Music at the moment: ‘Release Me’ by Two Steps From Hell. Damn, if this doesn’t make me want to run up a hill with a sword screaming “Winterfell!”
Dammit. And I promised myself I wouldn’t let my blog go stale this year. BUT! I have physical ailments to blame, ha! Not my fault. See, every so often my body does this thing where the self-destruct mechanism gets tripped. Then I have to do a manual reboot, with defragging and…long story short, it’s tedious and I’m kinda really sick of it.
Seriously though, for a while there I felt like I should’ve been quarantined. My only social interaction lately has been with ER nurses and doctors. It all started with a small (but no less painful) shingles lesion on my back, followed a week later by fevers spiking at 104.6 and numb fingers (pneumonia doesn’t play fair.) Rib-shattering coughing that lasted for hours…then days. Fluid in my lung. And an IV site that became inflamed after a CT scan, leaving me with swollen, rope-like veins that radiated out from my left elbow.

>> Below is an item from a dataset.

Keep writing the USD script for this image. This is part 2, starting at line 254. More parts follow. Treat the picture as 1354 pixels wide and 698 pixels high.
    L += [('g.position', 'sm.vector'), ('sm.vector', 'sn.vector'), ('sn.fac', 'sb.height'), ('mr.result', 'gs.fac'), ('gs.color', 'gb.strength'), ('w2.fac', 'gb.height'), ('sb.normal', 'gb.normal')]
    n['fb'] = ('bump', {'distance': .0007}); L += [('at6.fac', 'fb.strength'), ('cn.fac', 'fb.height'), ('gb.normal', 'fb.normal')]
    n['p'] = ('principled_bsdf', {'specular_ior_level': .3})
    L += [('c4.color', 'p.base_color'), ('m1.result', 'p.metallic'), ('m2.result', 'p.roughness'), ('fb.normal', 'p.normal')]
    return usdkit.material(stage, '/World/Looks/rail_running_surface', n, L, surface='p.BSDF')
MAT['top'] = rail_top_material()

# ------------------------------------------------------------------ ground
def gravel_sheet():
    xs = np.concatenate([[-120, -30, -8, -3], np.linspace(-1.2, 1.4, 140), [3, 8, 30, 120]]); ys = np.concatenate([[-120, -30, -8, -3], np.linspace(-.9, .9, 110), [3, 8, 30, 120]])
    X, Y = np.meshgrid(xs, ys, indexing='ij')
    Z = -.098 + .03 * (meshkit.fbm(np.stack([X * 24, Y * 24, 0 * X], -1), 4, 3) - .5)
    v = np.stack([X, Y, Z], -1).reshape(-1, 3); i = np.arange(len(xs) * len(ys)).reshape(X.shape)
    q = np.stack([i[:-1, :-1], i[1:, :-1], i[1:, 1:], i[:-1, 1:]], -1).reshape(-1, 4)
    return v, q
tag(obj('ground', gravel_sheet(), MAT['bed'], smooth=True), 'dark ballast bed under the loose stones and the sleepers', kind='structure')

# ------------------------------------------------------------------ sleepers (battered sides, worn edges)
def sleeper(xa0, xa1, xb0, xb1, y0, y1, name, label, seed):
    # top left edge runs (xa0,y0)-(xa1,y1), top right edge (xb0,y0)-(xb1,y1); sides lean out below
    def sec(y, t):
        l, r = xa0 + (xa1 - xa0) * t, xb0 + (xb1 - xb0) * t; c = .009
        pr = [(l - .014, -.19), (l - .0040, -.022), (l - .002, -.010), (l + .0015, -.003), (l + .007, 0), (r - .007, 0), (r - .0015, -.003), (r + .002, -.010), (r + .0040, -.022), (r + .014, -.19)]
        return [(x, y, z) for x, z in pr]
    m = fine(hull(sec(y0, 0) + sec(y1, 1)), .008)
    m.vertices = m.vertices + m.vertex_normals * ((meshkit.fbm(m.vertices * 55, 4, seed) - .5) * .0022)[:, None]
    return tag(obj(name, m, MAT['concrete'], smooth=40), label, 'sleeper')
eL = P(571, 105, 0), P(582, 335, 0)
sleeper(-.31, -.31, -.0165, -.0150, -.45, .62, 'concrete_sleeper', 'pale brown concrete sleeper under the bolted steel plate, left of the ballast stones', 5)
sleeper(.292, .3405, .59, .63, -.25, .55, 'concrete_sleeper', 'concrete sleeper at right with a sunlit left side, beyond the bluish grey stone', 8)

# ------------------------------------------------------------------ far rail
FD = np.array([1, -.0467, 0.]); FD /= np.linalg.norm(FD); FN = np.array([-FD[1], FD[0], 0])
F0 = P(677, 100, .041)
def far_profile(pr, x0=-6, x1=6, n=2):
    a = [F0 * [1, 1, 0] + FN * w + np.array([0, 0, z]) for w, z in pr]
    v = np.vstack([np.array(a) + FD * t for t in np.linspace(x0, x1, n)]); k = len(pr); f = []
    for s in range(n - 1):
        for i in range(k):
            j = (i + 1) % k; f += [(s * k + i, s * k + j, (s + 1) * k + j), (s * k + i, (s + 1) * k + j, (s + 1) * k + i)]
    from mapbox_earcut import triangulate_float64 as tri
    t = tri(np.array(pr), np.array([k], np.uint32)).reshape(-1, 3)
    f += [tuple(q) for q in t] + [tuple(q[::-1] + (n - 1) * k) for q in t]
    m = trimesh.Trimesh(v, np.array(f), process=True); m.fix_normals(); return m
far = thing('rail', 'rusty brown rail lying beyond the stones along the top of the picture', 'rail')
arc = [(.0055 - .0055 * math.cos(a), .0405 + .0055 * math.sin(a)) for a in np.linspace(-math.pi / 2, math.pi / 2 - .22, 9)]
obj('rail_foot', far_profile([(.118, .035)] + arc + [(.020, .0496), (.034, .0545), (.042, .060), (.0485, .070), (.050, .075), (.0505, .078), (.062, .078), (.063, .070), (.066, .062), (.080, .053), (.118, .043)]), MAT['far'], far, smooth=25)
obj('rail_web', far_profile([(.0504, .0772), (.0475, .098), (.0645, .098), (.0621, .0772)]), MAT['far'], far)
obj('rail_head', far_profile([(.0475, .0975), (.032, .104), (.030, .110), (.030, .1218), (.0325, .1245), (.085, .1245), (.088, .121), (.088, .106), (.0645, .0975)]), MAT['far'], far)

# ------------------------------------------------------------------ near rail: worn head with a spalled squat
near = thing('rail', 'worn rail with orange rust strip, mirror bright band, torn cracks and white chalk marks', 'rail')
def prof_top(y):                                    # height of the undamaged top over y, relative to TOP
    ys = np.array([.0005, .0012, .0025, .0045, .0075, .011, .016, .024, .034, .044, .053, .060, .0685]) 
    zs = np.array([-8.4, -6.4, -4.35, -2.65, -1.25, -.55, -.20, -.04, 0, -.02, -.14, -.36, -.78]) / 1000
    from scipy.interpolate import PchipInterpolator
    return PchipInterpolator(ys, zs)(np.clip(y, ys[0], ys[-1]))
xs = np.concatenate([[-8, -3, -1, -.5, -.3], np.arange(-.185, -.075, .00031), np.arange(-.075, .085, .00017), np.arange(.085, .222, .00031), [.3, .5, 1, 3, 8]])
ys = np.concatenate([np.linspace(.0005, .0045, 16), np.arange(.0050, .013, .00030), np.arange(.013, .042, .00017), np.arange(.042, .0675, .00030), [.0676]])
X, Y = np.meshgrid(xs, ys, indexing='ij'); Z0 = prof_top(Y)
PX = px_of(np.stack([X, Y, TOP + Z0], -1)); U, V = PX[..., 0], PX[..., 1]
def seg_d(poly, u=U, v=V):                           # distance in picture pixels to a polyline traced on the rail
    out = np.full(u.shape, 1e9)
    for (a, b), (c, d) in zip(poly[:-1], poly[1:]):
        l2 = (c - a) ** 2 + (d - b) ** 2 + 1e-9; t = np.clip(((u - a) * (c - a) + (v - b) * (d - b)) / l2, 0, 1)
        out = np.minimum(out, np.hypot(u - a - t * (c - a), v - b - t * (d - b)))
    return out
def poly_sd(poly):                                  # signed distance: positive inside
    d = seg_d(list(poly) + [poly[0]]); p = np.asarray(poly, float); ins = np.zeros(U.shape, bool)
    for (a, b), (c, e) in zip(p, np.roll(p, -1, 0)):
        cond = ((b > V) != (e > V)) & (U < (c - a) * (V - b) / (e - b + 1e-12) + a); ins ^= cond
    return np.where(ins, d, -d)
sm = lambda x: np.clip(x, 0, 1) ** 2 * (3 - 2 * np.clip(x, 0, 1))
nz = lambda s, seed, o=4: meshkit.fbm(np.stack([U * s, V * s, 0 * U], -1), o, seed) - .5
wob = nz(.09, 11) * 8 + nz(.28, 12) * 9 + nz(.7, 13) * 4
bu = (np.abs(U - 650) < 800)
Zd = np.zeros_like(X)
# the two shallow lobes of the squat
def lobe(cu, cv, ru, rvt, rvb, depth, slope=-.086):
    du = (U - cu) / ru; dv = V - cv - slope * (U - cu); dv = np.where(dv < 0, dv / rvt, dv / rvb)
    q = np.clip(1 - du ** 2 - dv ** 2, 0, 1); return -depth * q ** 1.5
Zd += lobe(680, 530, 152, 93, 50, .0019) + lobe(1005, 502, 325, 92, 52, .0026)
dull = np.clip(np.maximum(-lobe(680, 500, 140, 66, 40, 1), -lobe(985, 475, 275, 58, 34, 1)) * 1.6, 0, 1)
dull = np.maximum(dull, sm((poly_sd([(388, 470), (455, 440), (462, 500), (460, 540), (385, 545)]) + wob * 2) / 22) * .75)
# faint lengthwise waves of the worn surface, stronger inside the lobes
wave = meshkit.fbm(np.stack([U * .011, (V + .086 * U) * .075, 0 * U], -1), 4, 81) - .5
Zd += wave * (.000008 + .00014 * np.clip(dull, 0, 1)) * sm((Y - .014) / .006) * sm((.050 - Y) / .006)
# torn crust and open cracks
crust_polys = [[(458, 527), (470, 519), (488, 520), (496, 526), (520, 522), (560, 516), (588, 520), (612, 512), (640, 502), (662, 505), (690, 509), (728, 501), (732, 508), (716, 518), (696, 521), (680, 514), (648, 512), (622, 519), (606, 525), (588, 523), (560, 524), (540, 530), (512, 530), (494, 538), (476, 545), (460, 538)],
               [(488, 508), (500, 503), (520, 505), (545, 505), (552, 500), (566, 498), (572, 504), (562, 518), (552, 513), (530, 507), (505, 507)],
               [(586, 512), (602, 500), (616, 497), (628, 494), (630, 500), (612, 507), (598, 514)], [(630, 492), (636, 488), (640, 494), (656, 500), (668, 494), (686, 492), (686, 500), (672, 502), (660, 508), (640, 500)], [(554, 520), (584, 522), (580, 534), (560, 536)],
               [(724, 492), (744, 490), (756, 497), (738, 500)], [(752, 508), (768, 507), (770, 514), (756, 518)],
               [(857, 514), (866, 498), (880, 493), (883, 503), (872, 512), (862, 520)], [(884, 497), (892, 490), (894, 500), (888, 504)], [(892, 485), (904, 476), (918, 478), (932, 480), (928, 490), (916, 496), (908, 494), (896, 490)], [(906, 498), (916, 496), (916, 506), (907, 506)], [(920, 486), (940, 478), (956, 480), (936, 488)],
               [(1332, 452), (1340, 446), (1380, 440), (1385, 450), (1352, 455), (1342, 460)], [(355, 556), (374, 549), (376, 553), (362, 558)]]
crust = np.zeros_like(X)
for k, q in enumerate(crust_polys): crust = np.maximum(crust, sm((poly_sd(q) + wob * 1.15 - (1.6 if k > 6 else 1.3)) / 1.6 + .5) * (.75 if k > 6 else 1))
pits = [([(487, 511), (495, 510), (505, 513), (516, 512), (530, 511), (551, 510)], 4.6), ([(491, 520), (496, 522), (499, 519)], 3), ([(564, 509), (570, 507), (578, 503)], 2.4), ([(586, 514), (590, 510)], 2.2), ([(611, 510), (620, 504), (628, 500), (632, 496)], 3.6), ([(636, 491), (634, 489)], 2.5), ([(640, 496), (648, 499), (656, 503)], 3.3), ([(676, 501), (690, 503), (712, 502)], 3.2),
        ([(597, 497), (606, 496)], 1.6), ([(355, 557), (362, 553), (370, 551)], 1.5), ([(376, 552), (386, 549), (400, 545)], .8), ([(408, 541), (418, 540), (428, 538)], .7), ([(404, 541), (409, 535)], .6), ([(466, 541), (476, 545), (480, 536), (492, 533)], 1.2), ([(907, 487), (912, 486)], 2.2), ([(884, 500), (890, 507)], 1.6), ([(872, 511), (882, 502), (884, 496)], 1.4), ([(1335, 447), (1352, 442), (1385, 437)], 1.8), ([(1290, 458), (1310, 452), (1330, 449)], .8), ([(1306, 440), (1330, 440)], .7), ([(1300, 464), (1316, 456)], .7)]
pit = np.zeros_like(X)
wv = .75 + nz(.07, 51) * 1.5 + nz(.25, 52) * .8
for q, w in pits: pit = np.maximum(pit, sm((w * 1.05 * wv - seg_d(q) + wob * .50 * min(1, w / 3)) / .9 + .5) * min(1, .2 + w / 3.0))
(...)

Can we just pretend the last three weeks didn’t happen? That’d be great.
Sadly, the trident of illnesses I was struck with has left me less than eager to write my own stuff. Oh, Infernal. Thou hath dwindled from a fearsome conflagration to a few twinkling embers. All I’ve managed since my last post is two and a half pages, and that didn’t happen until last night.

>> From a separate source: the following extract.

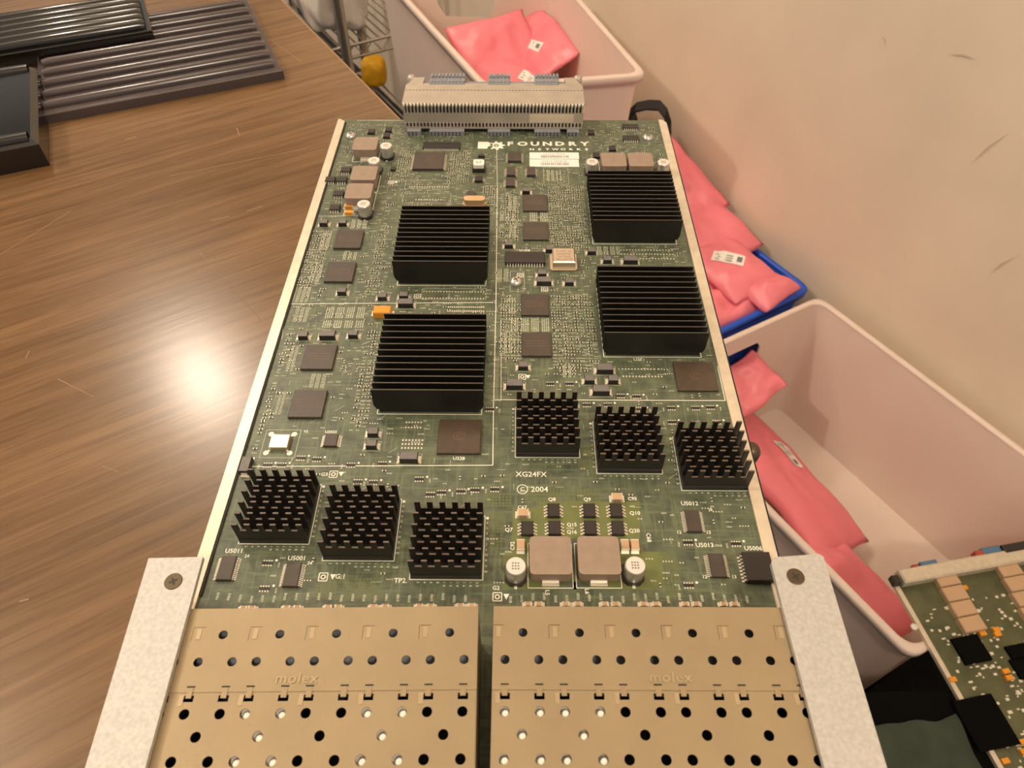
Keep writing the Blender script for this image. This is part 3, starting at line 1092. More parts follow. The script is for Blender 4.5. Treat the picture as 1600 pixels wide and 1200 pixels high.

I will say this though, being the sickest I’ve been in ten years allowed me to rediscover a guilty pleasure: completely losing myself in a book for hours on end. I finally found my copy of A Game of Thrones. I’ve been anxious to watch the show for a few years now (you could hardly walk a few feet on the Exhibit Hall floor of SDCC [San Diego Comic Con for you lay people] in 2014 and 2015 without seeing a GoT booth. The poster for the newest season alone took up half the Sails Pavilion.) but I was absolutely determined to read the series first. As many of my friends are fans of it, I risk spoilers every day, but finally, I dove in.
I tore through the first book in two days. Granted, all I was doing between drug-induced naps was taking more drugs, but I could not put the monster down. Now I’m 3/4 of the way through A Clash of Kings. Being laid up for this long reminds me just how much I enjoyed vacations from school. All the reading (…and writing…) I used to do…who needs a paying job? Anyhow. I’ve turned the reading of Martin’s Game of Thrones into a study of point of view technique. As a writer, I honestly can’t remember if I’ve ever attempted more than two points of view within the same narrative thread.
And this guy writes – wait, I actually have to open my Kindle app and count – one sec –
Ten! Ten?! TEN!!!
Ten different points of view. (As of Clash of Kings. I expect more of course.)
Is he mad?!
And just what can we learn from this, my fellow writers? Regardless of your feelings towards the genre, you have to admit…somehow or another, Martin pulls it off. (And of course I know he’s not the first, or even the best, to pull off such a populated storyline, he just happens to be the most recent author I’ve read.) This says nothing of the finesse required to get the pacing just right, what with juggling so many characters.
With that in mind, I turned to my own work with a freshly critical eye. Perhaps it has gone stale because the two characters I’m playing with – Eric and Alexis – can only take it so far. Another point of view is needed. And another point of view equates to another set of desires, another set of goals, another closet full of secrets, another heart full of dreams…and fears. And when those goals and fears and secrets and desires clash with those of another…
BOOM.
The plot thickens. Time to return it to low heat, and let it simmer.